* EXERCISE
Images are not part of the copy; write out the rest of the data exactly as given.

* MATERIAL PROVIDED

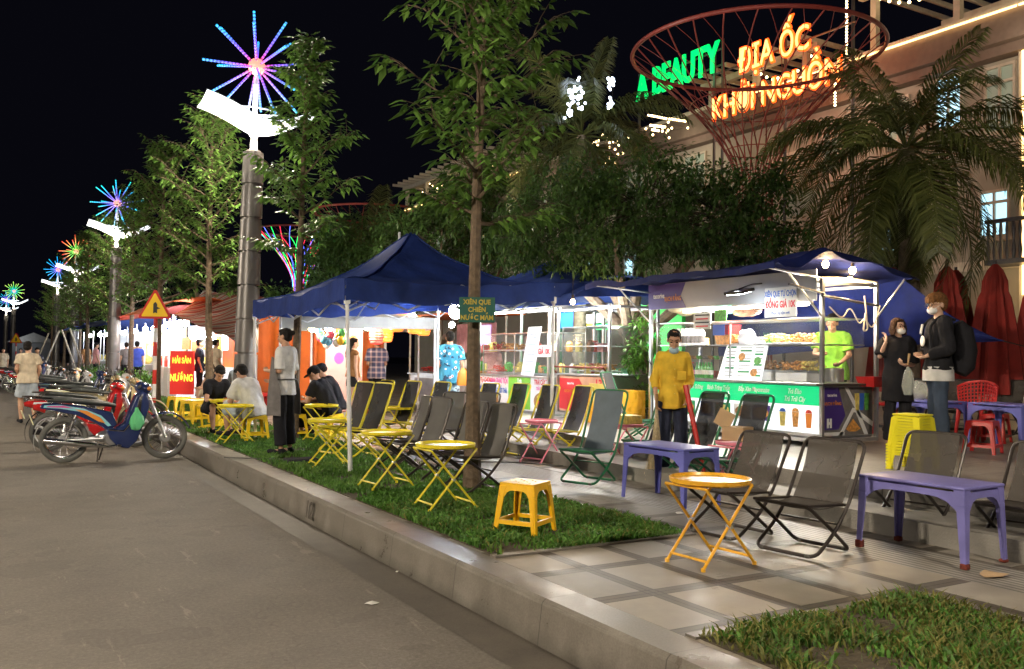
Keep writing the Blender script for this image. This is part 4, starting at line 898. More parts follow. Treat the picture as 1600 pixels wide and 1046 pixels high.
def motorbike(label,body='blue_body',acc='decal_cyan',kind='spoke',loc=(0,0,0),rz=0,detail=True,bag=False):
    root=thing('motorbike',label,'motorbike',loc,rz,'motorbikes parked in a row along the kerb')
    wb=1.22; r=.29
    wheel(root,0,r,kind,'rear_wheel'); wheel(root,wb,r,kind,'front_wheel')
    def plate(name,poly,y0,y1,m,bev=.01,parent=None): # polygon in xz, thickness along y
        b=MB(); b.add(*extr(poly,lambda p,d:(p[0],y0+(y1-y0)*d,p[1]))); return b.build(name,m,parent or root,bevel=bev,seg=2)
    # rear side cowl tapering up to tail
    plate('side_cowl',[(.62,.47),(.56,.64),(.20,.73),(-.12,.77),(-.27,.76),(-.30,.70),(-.1,.66),(.15,.60),(.36,.50),(.5,.40)],-.10,.10,body,.03)
    # leg shield and step-through tunnel
    plate('leg_shield',[(.47,.44),(.60,.43),(.70,.50),(.83,.84),(.90,.93),(.98,.88),(1.0,.70),(.93,.48),(.85,.26),(.75,.16),(.62,.19),(.52,.30)],-.16,.16,body,.03)
    plate('inner_shield',[(.80,.52),(.87,.86),(.90,.86),(.88,.6),(.84,.48)],-.168,.168,'black_body',.006)
    b=MB(); b.loft([((-.20,0,.80),.09,.025),((-.02,0,.80),.115,.035),((.25,0,.775),.12,.04),((.50,0,.745),.085,.035),((.60,0,.72),.05,.02)],V((0,1,0)),14); b.build('seat','seat_vinyl',root)
    b=MB(); b.loft([((-.22,0,.70),.09,.06),((-.31,0,.715),.075,.045),((-.36,0,.71),.05,.03)],V((0,1,0)),12); b.build('tail_light','tail_red',root)
    b=MB(); b.tube([(-.14,-.1,.82),(-.34,-.09,.83),(-.40,0,.83),(-.34,.09,.83),(-.14,.1,.82)],.011,8,smooth=.05); b.build('grab_rail','chrome' if kind=='spoke' else 'black_frame',root)
    # rear mudguard + plate
    b=MB(); b.grid(14,4,lambda u,v:(-(r+.055)*math.cos(-.35+1.55*u)*1.0,(-.055+.11*v),r+(r+.055)*math.sin(.0-.35+1.55*u)),th=.004); b.build('rear_mudguard','steel' if kind=='spoke' else 'black_body',root)
    b=MB(); b.box((-.375,0,.56),(.008,.17,.13),rot=(0,-.35,0)); b.build('number_plate','plate',root)
    # front mudguard
    b=MB(); b.grid(16,6,lambda u,v:(wb+(r+.05)*math.cos(.35+1.75*u),(-.065+.13*v),r+(r+.05)*math.sin(.35+1.75*u)-.02*abs(2*v-1)**2),th=.005); b.build('front_mudguard',body,root)
    # forks
    for s_ in (-1,1):
        b=MB(); b.tube([(wb,s_*.085,r),(wb-.10,s_*.085,r+.26)],.020,8); b.tube([(wb-.10,s_*.085,r+.25),(wb-.2,s_*.07,.80)],.017,8); b.build('fork','steel',root)
        b=MB(); b.tube([(0,s_*.13,r),(.12,s_*.13,.62)],.014,8); 
        for k in range(9): 
            c=V((0,s_*.13,r)).lerp(V((.12,s_*.13,.62)),.35+.06*k); b.lathe([(.03,-.006),(.034,0),(.03,.006)],c,n=10,rot=(0,.35,0))
        b.build('shock_absorber','chrome',root)
        b=MB(); b.tube([(0,s_*.10,r),(.45,s_*.09,.30)],.018,8,flat=1.4); b.build('swing_arm','steel',root)
        b=MB(); b.tube([(.86,s_*.1,.96),(.84,s_*.34,.99)],.016,8); b.build('handle_grip','rubber',root)
        b=MB(); b.tube([(.89,s_*.16,.98),(.86,s_*.25,1.08),(.85,s_*.27,1.14)],.005,5); b.ell((.84,s_*.28,1.17),(.012,.055,.035),n=10); b.build('mirror','black_frame',root)
    b=MB(); b.ell((.93,0,.95),(.11,.15,.085),rot=(0,.35,0),n=16); b.build('handlebar_cover',body,root)
    b=MB(); b.ell((1.0,0,.93),(.06,.085,.062),rot=(0,.5,0),n=14); b.build('headlight','headlamp',root)
    for s_ in (-1,1): b=MB(); b.ell((.985,s_*.115,.945),(.04,.035,.028),n=10); b.build('indicator','decal_orange',root)
    # engine, exhaust, stand, pedals
    b=MB(); b.ell((.52,0,.32),(.16,.10,.085),n=14); b.lathe([(.075,-.13),(.09,-.11),(.09,.11),(.075,.13)],(.55,0,.30),n=20,rot=(PI/2,0,0)); b.tube([(.62,0,.34),(.80,0,.38)],[.065,.055],12); b.build('engine','steel',root)
    b=MB(); b.tube([(.78,-.06,.34),(.74,-.13,.22),(.5,-.15,.2),(.28,-.16,.235),(-.25,-.17,.31)],[.016,.016,.018,.036,.042],12,smooth=0); b.build('exhaust','chrome' if kind=='spoke' else 'black_body',root)
    b=MB(); b.tube([(.36,-.22,.25),(.40,-.12,.22),(.40,.12,.22),(.36,.22,.25)],.010,6); b.tube([(.62,-.24,.22),(.62,.24,.22)],.011,6); b.ell((.62,-.25,.22),(.03,.045,.015),n=8); b.ell((.62,.25,.22),(.03,.045,.015),n=8); b.build('footrest','black_frame',root)
    b=MB(); b.tube([(.48,.08,.22),(.44,.20,.0)],.010,6); b.tube([(.40,-.07,.2),(.38,-.12,.01)],.009,6); b.build('kick_stand','black_frame',root)
    if detail:
        for s_ in (-1,1):
            y=s_*.1015; 
            b=MB(); b.add(*extr([(-.24,.745),(-.05,.745),(.22,.69),(.42,.60),(.54,.47),(.50,.46),(.38,.565),(.2,.65),(-.06,.70),(-.25,.715)],lambda p,d:(p[0],y+s_*.003*d,p[1]))); dc=b.build('decal_stripe',acc,root)
            b=MB(); b.add(*extr([(.1,.69),(.25,.665),(.4,.58),(.47,.50),(.38,.53),(.22,.63)],lambda p,d:(p[0],y+s_*.0045*d,p[1]))); b.build('decal_flash','decal_orange' if body=='blue_body' else 'decal_white',root)
            b=MB(); b.add(*extr([(-.2,.735),(-.02,.735),(.1,.70),(-.05,.712),(-.22,.722)],lambda p,d:(p[0],y+s_*.005*d,p[1]))); b.build('decal_bar','text_pink' if body=='blue_body' else 'decal_white',root)
    b=MB(); b.tube([(.5,-.165,.42),(.68,-.17,.40),(.84,-.172,.60)],.011,6); b.tube([(.5,.165,.42),(.68,.17,.40),(.84,.172,.60)],.011,6); b.build('crash_bar','chrome',root)
    return root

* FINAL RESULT
Keep writing the Blender script for this image. This is part 4, starting at line 898. More parts follow. Treat the picture as 1600 pixels wide and 1046 pixels high.
def motorbike(label,body='blue_body',acc='decal_cyan',kind='spoke',loc=(0,0,0),rz=0,detail=True,bag=False):
    root=thing('motorbike',label,'motorbike',loc,rz,'motorbikes parked in a row along the kerb')
    wb=1.22; r=.29
    wheel(root,0,r,kind,'rear_wheel'); wheel(root,wb,r,kind,'front_wheel')
    def plate(name,poly,y0,y1,m,bev=.01,parent=None): # polygon in xz, thickness along y
        b=MB(); b.add(*extr(poly,lambda p,d:(p[0],y0+(y1-y0)*d,p[1]))); return b.build(name,m,parent or root,bevel=bev,seg=2)
    # rear side cowl tapering up to tail
    plate('side_cowl',[(.62,.47),(.56,.64),(.20,.73),(-.12,.77),(-.27,.76),(-.30,.70),(-.1,.66),(.15,.60),(.36,.50),(.5,.40)],-.10,.10,body,.03)
    # leg shield and step-through tunnel
    plate('leg_shield',[(.47,.44),(.60,.43),(.70,.50),(.83,.84),(.90,.93),(.98,.88),(1.0,.70),(.93,.48),(.85,.26),(.75,.16),(.62,.19),(.52,.30)],-.16,.16,body,.03)
    plate('inner_shield',[(.80,.52),(.87,.86),(.90,.86),(.88,.6),(.84,.48)],-.168,.168,'black_body',.006)
    b=MB(); b.loft([((-.20,0,.80),.09,.025),((-.02,0,.80),.115,.035),((.25,0,.775),.12,.04),((.50,0,.745),.085,.035),((.60,0,.72),.05,.02)],V((0,1,0)),14); b.build('seat','seat_vinyl',root)
    b=MB(); b.loft([((-.22,0,.70),.09,.06),((-.31,0,.715),.075,.045),((-.36,0,.71),.05,.03)],V((0,1,0)),12); b.build('tail_light','tail_red',root)
    b=MB(); b.tube([(-.14,-.1,.82),(-.34,-.09,.83),(-.40,0,.83),(-.34,.09,.83),(-.14,.1,.82)],.011,8,smooth=.05); b.build('grab_rail','chrome' if kind=='spoke' else 'black_frame',root)
    # rear mudguard + plate
    b=MB(); b.grid(14,4,lambda u,v:(-(r+.055)*math.cos(-.35+1.55*u)*1.0,(-.055+.11*v),r+(r+.055)*math.sin(.0-.35+1.55*u)),th=.004); b.build('rear_mudguard','steel' if kind=='spoke' else 'black_body',root)
    b=MB(); b.box((-.375,0,.56),(.008,.17,.13),rot=(0,-.35,0)); b.build('number_plate','plate',root)
    # front mudguard
    b=MB(); b.grid(16,6,lambda u,v:(wb+(r+.05)*math.cos(.35+1.75*u),(-.065+.13*v),r+(r+.05)*math.sin(.35+1.75*u)-.02*abs(2*v-1)**2),th=.005); b.build('front_mudguard',body,root)
    # forks
    for s_ in (-1,1):
        b=MB(); b.tube([(wb,s_*.085,r),(wb-.10,s_*.085,r+.26)],.020,8); b.tube([(wb-.10,s_*.085,r+.25),(wb-.2,s_*.07,.80)],.017,8); b.build('fork','steel',root)
        b=MB(); b.tube([(0,s_*.13,r),(.12,s_*.13,.62)],.014,8); 
        for k in range(9): 
            c=V((0,s_*.13,r)).lerp(V((.12,s_*.13,.62)),.35+.06*k); b.lathe([(.03,-.006),(.034,0),(.03,.006)],c,n=10,rot=(0,.35,0))
        b.build('shock_absorber','chrome',root)
        b=MB(); b.tube([(0,s_*.10,r),(.45,s_*.09,.30)],.018,8,flat=1.4); b.build('swing_arm','steel',root)
        b=MB(); b.tube([(.86,s_*.1,.96),(.84,s_*.34,.99)],.016,8); b.build('handle_grip','rubber',root)
        b=MB(); b.tube([(.89,s_*.16,.98),(.86,s_*.25,1.08),(.85,s_*.27,1.14)],.005,5); b.ell((.84,s_*.28,1.17),(.012,.055,.035),n=10); b.build('mirror','black_frame',root)
    b=MB(); b.ell((.93,0,.95),(.11,.15,.085),rot=(0,.35,0),n=16); b.build('handlebar_cover',body,root)
    b=MB(); b.ell((1.0,0,.93),(.06,.085,.062),rot=(0,.5,0),n=14); b.build('headlight','headlamp',root)
    for s_ in (-1,1): b=MB(); b.ell((.985,s_*.115,.945),(.04,.035,.028),n=10); b.build('indicator','decal_orange',root)
    # engine, exhaust, stand, pedals
    b=MB(); b.ell((.52,0,.32),(.16,.10,.085),n=14); b.lathe([(.075,-.13),(.09,-.11),(.09,.11),(.075,.13)],(.55,0,.30),n=20,rot=(PI/2,0,0)); b.tube([(.62,0,.34),(.80,0,.38)],[.065,.055],12); b.build('engine','steel',root)
    b=MB(); b.tube([(.78,-.06,.34),(.74,-.13,.22),(.5,-.15,.2),(.28,-.16,.235),(-.25,-.17,.31)],[.016,.016,.018,.036,.042],12,smooth=0); b.build('exhaust','chrome' if kind=='spoke' else 'black_body',root)
    b=MB(); b.tube([(.36,-.22,.25),(.40,-.12,.22),(.40,.12,.22),(.36,.22,.25)],.010,6); b.tube([(.62,-.24,.22),(.62,.24,.22)],.011,6); b.ell((.62,-.25,.22),(.03,.045,.015),n=8); b.ell((.62,.25,.22),(.03,.045,.015),n=8); b.build('footrest','black_frame',root)
    b=MB(); b.tube([(.48,.08,.22),(.44,.20,.0)],.010,6); b.tube([(.40,-.07,.2),(.38,-.12,.01)],.009,6); b.build('kick_stand','black_frame',root)
    if detail:
        for s_ in (-1,1):
            y=s_*.1015; 
            b=MB(); b.add(*extr([(-.24,.745),(-.05,.745),(.22,.69),(.42,.60),(.54,.47),(.50,.46),(.38,.565),(.2,.65),(-.06,.70),(-.25,.715)],lambda p,d:(p[0],y+s_*.003*d,p[1]))); dc=b.build('decal_stripe',acc,root)
            b=MB(); b.add(*extr([(.1,.69),(.25,.665),(.4,.58),(.47,.50),(.38,.53),(.22,.63)],lambda p,d:(p[0],y+s_*.0045*d,p[1]))); b.build('decal_flash','decal_orange' if body=='blue_body' else 'decal_white',root)
            b=MB(); b.add(*extr([(-.2,.735),(-.02,.735),(.1,.70),(-.05,.712),(-.22,.722)],lambda p,d:(p[0],y+s_*.005*d,p[1]))); b.build('decal_bar','text_pink' if body=='blue_body' else 'decal_white',root)
    b=MB(); b.tube([(.5,-.165,.42),(.68,-.17,.40),(.84,-.172,.60)],.011,6); b.tube([(.5,.165,.42),(.68,.17,.40),(.84,.172,.60)],.011,6); b.build('crash_bar','chrome',root)
    return root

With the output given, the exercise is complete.